__WORK INSTRUCTIONS__: Print the material below exactly as it stands, please, from its first line to the line holding "e_ = struct(mb.build('wall_far', 'block'))", with no pictures.

— BEGIN —

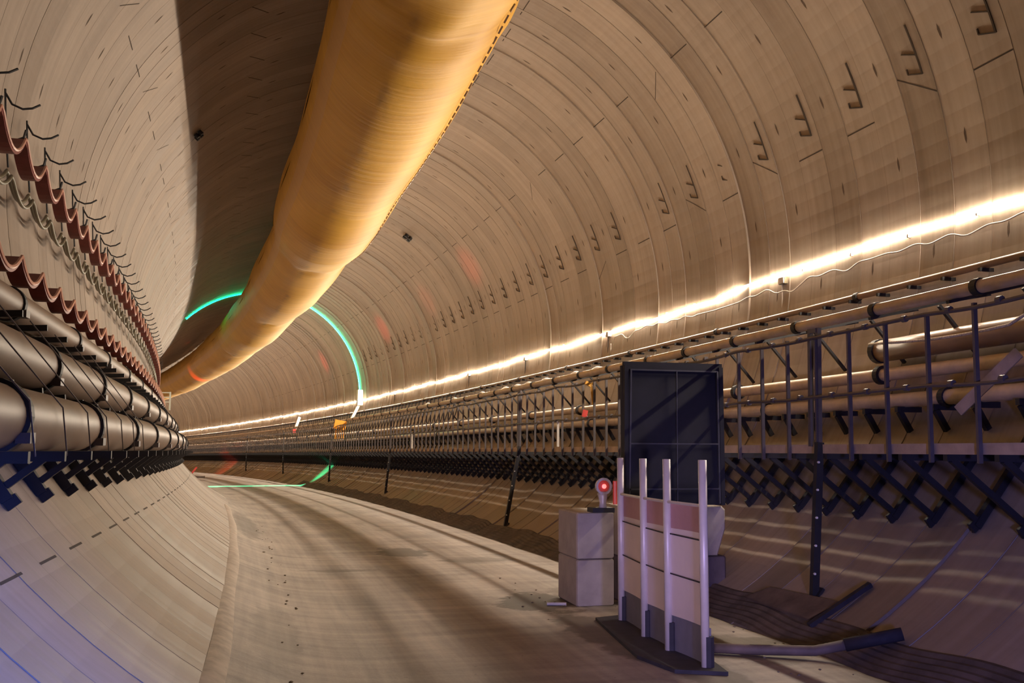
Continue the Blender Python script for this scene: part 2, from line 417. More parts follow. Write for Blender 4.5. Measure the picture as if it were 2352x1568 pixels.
# pale kerb of spilled concrete along the left edge of the road
mb = MB(); n = 0; sec = [(-3.34, -4.915), (-3.29, -4.922), (-3.23, -4.952), (-3.18, -4.985), (-3.16, -5.03)]
arr = np.arange(2.0, 60.0, 0.25)
for i, s in enumerate(arr):
    k = max(0.0, min(1.0, (60.0-s)/30.0)); j1 = 0.012*math.sin(s*0.9)
    n = len(mb.v)
    for (x, z) in sec: mb.v.append(P(s, x+j1, -5.33+(z+5.33)*k ))
    if i:
        for j in range(4): mb.face((n-5+j, n-5+j+1, n+j+1, n+j))
struct(mb.build('trim_1', 'slab', smooth=True))
# closing wall far round the bend
mb = MB(); mb.box(P(159, 0, 0), (16, .3, 16), Matrix.Rotation(theta(159), 3, 'Z')); e_ = struct(mb.build('wall_far', 'block'))

# ------------------------------------------------------------------ ribbed rubber matting along the right edge
def ribbed(name, s_a, s_b, sec, label, ribs=7):
    mb = MB(); arr = np.arange(s_a, s_b, 0.12); m_ = None
    for i, s in enumerate(arr):
        n = len(mb.v); q = []
        N = ribs*2
        for j in range(N+1):
            f = j/N; ph = sec[0] + (sec[1]-sec[0])*f + 0.008*math.sin(s*1.3) + 0.004*math.sin(s*3.7)
            q.append(W(s, ph, 0.03 + (0.018 if j % 2 else 0.0)))
        mb.v += q
        if i:
            for j in range(N): mb.face((n-N-1+j, n-N-1+j+1, n+j+1, n+j))
    o = mb.build(name, 'mat', smooth=False); tag(o, label, 'mat', kind=None); return o
ribbed('ribbed_mat', 3.0, 60.0, (-1.135, -1.035), 'dark ribbed rubber matting along the right edge of the road')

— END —

__OUTPUT OF THE TASK__:
Continue the Blender Python script for this scene: part 2, from line 417. More parts follow. Write for Blender 4.5. Measure the picture as if it were 2352x1568 pixels.
# pale kerb of spilled concrete along the left edge of the road
mb = MB(); n = 0; sec = [(-3.34, -4.915), (-3.29, -4.922), (-3.23, -4.952), (-3.18, -4.985), (-3.16, -5.03)]
arr = np.arange(2.0, 60.0, 0.25)
for i, s in enumerate(arr):
    k = max(0.0, min(1.0, (60.0-s)/30.0)); j1 = 0.012*math.sin(s*0.9)
    n = len(mb.v)
    for (x, z) in sec: mb.v.append(P(s, x+j1, -5.33+(z+5.33)*k ))
    if i:
        for j in range(4): mb.face((n-5+j, n-5+j+1, n+j+1, n+j))
struct(mb.build('trim_1', 'slab', smooth=True))
# closing wall far round the bend
mb = MB(); mb.box(P(159, 0, 0), (16, .3, 16), Matrix.Rotation(theta(159), 3, 'Z')); e_ = struct(mb.build('wall_far', 'block'))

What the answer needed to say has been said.